Meskipun sejumlah perusahaan suprotif terhadap para pekerja muda, tidak semua pekerja muda berada dalam lingkungan di mana suara mereka didukung maupun diterima.

Hal itu kemungkinan disebabkan oleh masih banyaknya norma dan perspektif yang mendarah daging di tempat kerja, yang berasal dari generasi sebelumnya, yang masih menduduki kekuasaan.

Dalam banyak kasus, pekerja yang lebih tua berharap melihat generasi yang lebih muda ini menunggu giliran untuk angkat bicara.

Shaw membandingkannya dengan sebuah pertemuan keluarga.

“Generasi sebelumnya diajari untuk duduk di meja cadangan saat makan malam keluarga, sampai Anda diundang ke meja utama,” kata Shaw.

“Gagasan ‘tunggu giliranmu’ untuk berbicara mendominasi sebagian besar kehidupan.”

Selain itu, jika Gen Z dan generasi milenial ingin berbicara tentang nilai-nilai, banyak Generasi X dan Boomers yang masih memandang politik dan kehidupan pribadi sebagai topik yang tidak perlu dibicarakan.

Sebuah survei dari platform yang menggali persepsi sentimen karyawan, Perceptyx, menunjukkan setengah dari pekerja yang berusia lebih dari 45 tahun ingin melarang diskusi politik dari kantor.

Sementara itu, tidak sampai tiga pekerja, dari 10 pekerja yang lebih muda, setuju dengan konsep tersebut.

Beberapa ‘aturan’ tempat kerja di masa lalu telah tertanam dalam kehidupan sehari-hari sebagai norma.

Boomers mengharapkan rasa hormat dari generasi yang lebih muda, dan sebagian besar Gen X mematuhinya, kata Shaw.

“Gen X belajar untuk tutup mulut saja karena itu membuat hidup lebih mudah.”

Hal itu memisahkan dua generasi, Boomers dan Gen X, yang terbiasa dengan gagasan “berdedikasi dahulu”, memimpin dua generasi baru, yakni milenial dan Gen Z, yang ingin angkat bicara.

Hal ini memengaruhi para pekerja muda.

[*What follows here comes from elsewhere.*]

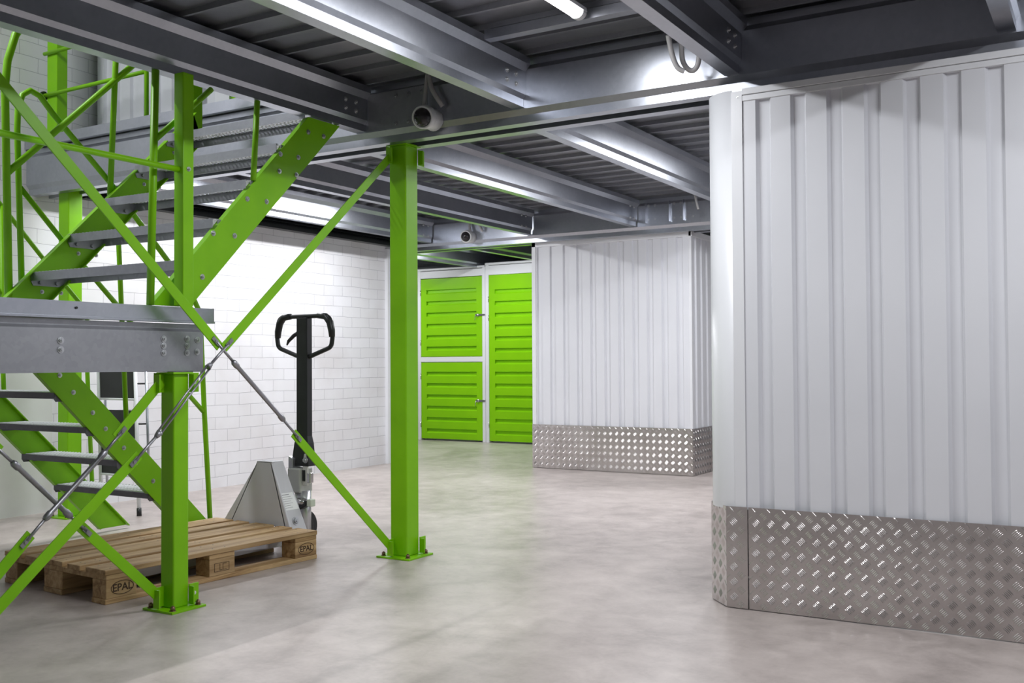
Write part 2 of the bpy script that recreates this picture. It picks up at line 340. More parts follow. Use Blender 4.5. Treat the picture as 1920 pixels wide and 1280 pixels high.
brace([(2.79, .93), (2.57, .715), (2.215, .395), (1.86, .055)], -3.334, 'short cross brace falling left from the top of the short column')
brace([(1.86, .93), (2.10, .70), (2.42, .395), (2.79, .052)], -3.341, 'short cross brace falling right to the foot of the short column')
# column of the braces beyond the left edge
cC = column(-3.19, 1.80, .105, 2.19, 'green column left of the picture that carries the braces')
# ------------------------------------------------------------------ stair landing
LX = -3.305
t = thing('stair_landing', (LX, 2.0, .975), 'grey galvanised stair landing with bolted edge channel', 'landing')
Rel().sheet([(LX-.06, .998), (LX-.06, .972), (LX, .972), (LX, 1.135), (LX-.012, 1.147), (LX-.012, 1.168), (LX-.06, 1.168)], XZ, 1.0, 2.981, .004).build('edge_channel', DULL, t)
Rel().sheet([(LX-.03, 1.172), (LX+.014, 1.172), (LX+.014, 1.180), (LX+.004, 1.182), (LX+.004, 1.236), (LX-.05, 1.238)], XZ, 1.0, 3.035, .0035).build('nosing_strip', GALV, t)
Rel().box(LX-.03, LX+.0045, 3.035, 3.0375, 1.18, 1.237).build('end_cap', BLK2, t)
Rel().box(-5.25, LX-.05, 1.0, 2.93, 1.205, 1.235).build('deck_plate', DULL, t)
Rel().sheet([(2.981, 1.168), (2.981, .972), (2.93, .972)], YZ, -5.25, LX-.003, .004).build('end_channel', DULL, t)
for p in ((2.31, 1.09), (2.31, 1.056), (2.775, 1.103), (2.775, 1.076), (2.775, 1.047), (2.895, 1.106), (2.895, 1.077), (2.895, 1.048), (2.949, 1.102), (2.949, 1.052)):
    bolt(t, (LX+.001, *p), (1, 0, 0), .0095)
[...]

Penelitian menunjukkan pekerja baru, misalnya, cenderung tidak berbicara dibandingkan rekan kerja mereka yang lebih lama.

Ketika mereka buka suara, ide mereka lantas dikaitkan dengan orang lain.

Namun, itu bisa menjadi masalah, terutama bagi kelompok yang sudah terpinggirkan.

Penelitian telah mengidentifikasi fenomena serupa untuk orang-orang yang menonjol di kantor, baik karena usia, ras, etnis, jenis kelamin, seksualitas, atau alasan lainnya.

Ini adalah tantangan yang berkembang karena, di AS, pekerja Gen Z akan menjadi kelompok yang paling beragam .

Perbedaan yang membuat tidak nyaman

Namun, tidak semua manajer tidak mau mendengar apa yang dikatakan para pekerja yang lebih muda.

Bagian dari masalah para manajer, kata Shaw, adalah tidak ada orang yang ingin menjadi orang jahat dan menolak permintaan maupun sebuah ide.

“Kami tidak selalu memiliki jawaban yang akan membuat orang senang,” katanya.

Ditambah lagi, beberapa manajer yang lebih tua merasa tidak nyaman menangani masalah yang ingin dibawa oleh pekerja muda ke tempat kerja, karena perbedaan generasi.

Gen X dan Generasi Baby Boomers yang cenderung ‘meninggalkan masalah pribadi di rumah’, dan Gen Z cenderung membawa pandangan dan emosi mereka ke tempat kerja, menyebabkan situasi yang tidak nyaman dan bahkan menantang bagi generasi yang lebih tua.

“Mengekspresikan emosi di tempat kerja merupakan perubahan besar. Dan penyampaian emosi yang lebih besar ini terkadang lebih dari yang kita duga, dan manajer tidak tahu bagaimana menanganinya,” kata Shaw.